What is needed »
Scan the entries below and count the lines holding the string "Output". Supply only the number.

Scene script records »
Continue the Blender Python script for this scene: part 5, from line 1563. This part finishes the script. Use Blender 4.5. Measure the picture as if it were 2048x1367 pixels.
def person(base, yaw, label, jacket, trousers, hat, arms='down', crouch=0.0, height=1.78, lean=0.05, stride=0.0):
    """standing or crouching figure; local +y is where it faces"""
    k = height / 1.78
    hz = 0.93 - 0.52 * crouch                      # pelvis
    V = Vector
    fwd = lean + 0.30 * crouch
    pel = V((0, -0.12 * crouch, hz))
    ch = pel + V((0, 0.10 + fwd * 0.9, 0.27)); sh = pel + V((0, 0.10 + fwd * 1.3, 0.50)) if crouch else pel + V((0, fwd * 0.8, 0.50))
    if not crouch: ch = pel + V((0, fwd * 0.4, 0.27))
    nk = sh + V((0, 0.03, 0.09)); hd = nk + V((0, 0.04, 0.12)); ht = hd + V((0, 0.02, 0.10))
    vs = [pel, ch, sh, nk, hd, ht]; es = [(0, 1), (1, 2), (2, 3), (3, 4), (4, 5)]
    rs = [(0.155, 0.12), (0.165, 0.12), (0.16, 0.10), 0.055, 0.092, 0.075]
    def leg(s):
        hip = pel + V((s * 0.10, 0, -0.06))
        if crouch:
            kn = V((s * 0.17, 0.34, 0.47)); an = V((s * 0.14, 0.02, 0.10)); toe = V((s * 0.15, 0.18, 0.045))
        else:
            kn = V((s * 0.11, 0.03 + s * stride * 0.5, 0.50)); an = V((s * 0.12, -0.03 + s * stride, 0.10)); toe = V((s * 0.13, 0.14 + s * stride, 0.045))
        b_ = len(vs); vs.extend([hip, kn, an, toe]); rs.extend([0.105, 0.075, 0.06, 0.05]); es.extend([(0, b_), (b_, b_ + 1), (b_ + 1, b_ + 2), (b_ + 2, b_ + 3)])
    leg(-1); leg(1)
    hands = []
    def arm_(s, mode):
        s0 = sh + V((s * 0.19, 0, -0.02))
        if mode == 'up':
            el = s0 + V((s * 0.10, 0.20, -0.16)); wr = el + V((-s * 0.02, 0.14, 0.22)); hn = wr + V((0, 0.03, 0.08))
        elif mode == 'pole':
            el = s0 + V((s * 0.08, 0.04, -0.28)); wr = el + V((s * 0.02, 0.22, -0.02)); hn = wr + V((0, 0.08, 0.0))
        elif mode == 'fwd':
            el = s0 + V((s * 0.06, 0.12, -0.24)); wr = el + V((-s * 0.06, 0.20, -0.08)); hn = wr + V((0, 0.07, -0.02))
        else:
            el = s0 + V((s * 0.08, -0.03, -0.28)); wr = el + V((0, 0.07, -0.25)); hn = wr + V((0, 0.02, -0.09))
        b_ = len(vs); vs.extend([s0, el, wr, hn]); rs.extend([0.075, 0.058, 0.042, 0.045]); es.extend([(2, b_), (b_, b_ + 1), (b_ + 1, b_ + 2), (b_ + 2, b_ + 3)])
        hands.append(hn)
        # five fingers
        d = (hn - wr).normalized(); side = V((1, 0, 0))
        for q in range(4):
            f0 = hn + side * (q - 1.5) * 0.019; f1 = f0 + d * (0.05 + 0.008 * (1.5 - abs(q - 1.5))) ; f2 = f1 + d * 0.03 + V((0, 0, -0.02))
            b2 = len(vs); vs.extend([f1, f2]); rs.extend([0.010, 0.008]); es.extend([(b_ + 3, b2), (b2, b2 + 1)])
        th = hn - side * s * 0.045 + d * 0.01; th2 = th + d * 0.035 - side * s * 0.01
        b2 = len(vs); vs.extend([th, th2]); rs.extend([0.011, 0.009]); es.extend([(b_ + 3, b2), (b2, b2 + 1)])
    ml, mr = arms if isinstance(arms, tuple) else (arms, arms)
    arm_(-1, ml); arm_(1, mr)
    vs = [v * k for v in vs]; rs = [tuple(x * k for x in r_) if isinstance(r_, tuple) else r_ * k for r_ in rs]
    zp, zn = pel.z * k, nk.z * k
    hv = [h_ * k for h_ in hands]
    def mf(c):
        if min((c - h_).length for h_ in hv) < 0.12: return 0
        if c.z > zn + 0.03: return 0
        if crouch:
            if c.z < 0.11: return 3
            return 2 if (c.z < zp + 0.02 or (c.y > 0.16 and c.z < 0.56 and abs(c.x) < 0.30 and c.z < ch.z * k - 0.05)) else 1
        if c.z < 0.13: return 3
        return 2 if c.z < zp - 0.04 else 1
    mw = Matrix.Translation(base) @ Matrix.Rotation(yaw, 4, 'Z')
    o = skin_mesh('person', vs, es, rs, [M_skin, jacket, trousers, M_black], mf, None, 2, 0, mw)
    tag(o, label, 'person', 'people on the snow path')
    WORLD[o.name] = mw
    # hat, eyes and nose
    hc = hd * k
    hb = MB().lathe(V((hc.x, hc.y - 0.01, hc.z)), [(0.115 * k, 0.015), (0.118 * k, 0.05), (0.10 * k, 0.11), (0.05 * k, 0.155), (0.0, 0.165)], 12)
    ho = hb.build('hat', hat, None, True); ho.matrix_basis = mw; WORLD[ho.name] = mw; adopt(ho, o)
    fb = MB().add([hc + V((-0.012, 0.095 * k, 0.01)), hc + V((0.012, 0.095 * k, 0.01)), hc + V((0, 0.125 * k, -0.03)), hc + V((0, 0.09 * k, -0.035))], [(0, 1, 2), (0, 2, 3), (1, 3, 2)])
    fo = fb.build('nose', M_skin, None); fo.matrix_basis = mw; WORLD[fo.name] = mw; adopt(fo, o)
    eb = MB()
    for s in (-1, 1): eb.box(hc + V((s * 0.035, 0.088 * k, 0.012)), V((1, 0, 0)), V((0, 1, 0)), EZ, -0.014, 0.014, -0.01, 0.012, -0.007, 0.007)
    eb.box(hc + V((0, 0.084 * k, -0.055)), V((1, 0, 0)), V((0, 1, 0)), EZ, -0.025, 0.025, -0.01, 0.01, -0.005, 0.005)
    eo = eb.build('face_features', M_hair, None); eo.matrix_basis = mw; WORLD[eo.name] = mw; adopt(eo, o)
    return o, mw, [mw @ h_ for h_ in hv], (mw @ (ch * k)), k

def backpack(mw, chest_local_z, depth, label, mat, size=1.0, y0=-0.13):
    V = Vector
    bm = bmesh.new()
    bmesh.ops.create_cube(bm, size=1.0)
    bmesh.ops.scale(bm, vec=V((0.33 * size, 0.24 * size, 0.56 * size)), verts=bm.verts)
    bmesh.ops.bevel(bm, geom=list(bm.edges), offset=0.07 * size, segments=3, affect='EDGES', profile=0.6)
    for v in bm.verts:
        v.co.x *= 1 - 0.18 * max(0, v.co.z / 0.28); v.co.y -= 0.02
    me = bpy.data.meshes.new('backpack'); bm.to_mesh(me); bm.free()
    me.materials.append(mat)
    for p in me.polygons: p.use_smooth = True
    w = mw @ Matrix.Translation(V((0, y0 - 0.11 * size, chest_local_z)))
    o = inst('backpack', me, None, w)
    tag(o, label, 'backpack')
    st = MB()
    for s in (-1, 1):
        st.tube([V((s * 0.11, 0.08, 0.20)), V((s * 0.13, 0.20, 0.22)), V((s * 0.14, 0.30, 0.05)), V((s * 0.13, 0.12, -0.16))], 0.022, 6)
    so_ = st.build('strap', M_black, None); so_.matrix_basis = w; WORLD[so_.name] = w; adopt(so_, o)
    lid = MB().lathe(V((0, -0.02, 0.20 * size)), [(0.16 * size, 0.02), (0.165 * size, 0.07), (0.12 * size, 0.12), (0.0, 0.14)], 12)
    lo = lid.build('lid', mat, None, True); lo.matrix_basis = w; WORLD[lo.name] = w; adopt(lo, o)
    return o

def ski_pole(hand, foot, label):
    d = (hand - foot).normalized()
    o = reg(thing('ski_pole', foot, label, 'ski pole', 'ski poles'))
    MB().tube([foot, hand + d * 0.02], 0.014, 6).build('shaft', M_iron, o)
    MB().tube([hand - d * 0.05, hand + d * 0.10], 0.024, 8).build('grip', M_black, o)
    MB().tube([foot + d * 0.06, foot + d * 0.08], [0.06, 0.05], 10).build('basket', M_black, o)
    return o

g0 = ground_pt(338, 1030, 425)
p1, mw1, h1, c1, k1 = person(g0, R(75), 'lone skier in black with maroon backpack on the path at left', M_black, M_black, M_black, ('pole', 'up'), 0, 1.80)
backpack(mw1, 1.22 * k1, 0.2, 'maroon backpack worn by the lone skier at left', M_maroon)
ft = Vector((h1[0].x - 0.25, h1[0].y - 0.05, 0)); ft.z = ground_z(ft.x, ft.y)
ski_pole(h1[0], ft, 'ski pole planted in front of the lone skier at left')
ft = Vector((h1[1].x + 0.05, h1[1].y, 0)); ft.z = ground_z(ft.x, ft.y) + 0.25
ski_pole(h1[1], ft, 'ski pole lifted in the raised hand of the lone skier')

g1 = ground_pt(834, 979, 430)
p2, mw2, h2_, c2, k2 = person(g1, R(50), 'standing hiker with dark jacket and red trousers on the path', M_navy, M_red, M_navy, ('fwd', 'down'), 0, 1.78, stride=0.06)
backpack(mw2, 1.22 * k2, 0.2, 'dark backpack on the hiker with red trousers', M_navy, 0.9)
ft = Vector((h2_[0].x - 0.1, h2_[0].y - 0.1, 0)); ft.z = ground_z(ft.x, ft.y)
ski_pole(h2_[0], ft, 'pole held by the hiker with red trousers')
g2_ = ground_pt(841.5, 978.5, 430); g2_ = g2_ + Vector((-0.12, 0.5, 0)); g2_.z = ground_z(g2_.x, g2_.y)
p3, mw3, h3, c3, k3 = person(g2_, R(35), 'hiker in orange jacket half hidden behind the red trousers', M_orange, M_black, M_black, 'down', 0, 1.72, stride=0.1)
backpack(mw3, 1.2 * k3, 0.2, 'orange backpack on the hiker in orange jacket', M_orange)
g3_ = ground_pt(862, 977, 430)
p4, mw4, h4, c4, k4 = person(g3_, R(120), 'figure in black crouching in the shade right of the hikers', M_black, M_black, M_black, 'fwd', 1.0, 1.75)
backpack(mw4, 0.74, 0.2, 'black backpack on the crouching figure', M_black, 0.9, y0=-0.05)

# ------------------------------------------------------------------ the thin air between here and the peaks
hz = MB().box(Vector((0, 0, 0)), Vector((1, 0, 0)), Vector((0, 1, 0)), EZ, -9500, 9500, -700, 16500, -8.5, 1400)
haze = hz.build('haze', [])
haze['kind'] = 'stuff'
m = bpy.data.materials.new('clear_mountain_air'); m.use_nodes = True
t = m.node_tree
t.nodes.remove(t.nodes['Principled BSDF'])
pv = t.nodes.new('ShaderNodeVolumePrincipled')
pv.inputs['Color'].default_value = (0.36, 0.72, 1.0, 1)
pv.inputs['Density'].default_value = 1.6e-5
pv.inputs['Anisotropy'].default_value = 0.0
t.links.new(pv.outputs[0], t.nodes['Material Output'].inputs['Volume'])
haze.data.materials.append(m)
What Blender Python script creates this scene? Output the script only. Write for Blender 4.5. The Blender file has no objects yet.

Complete answer »
2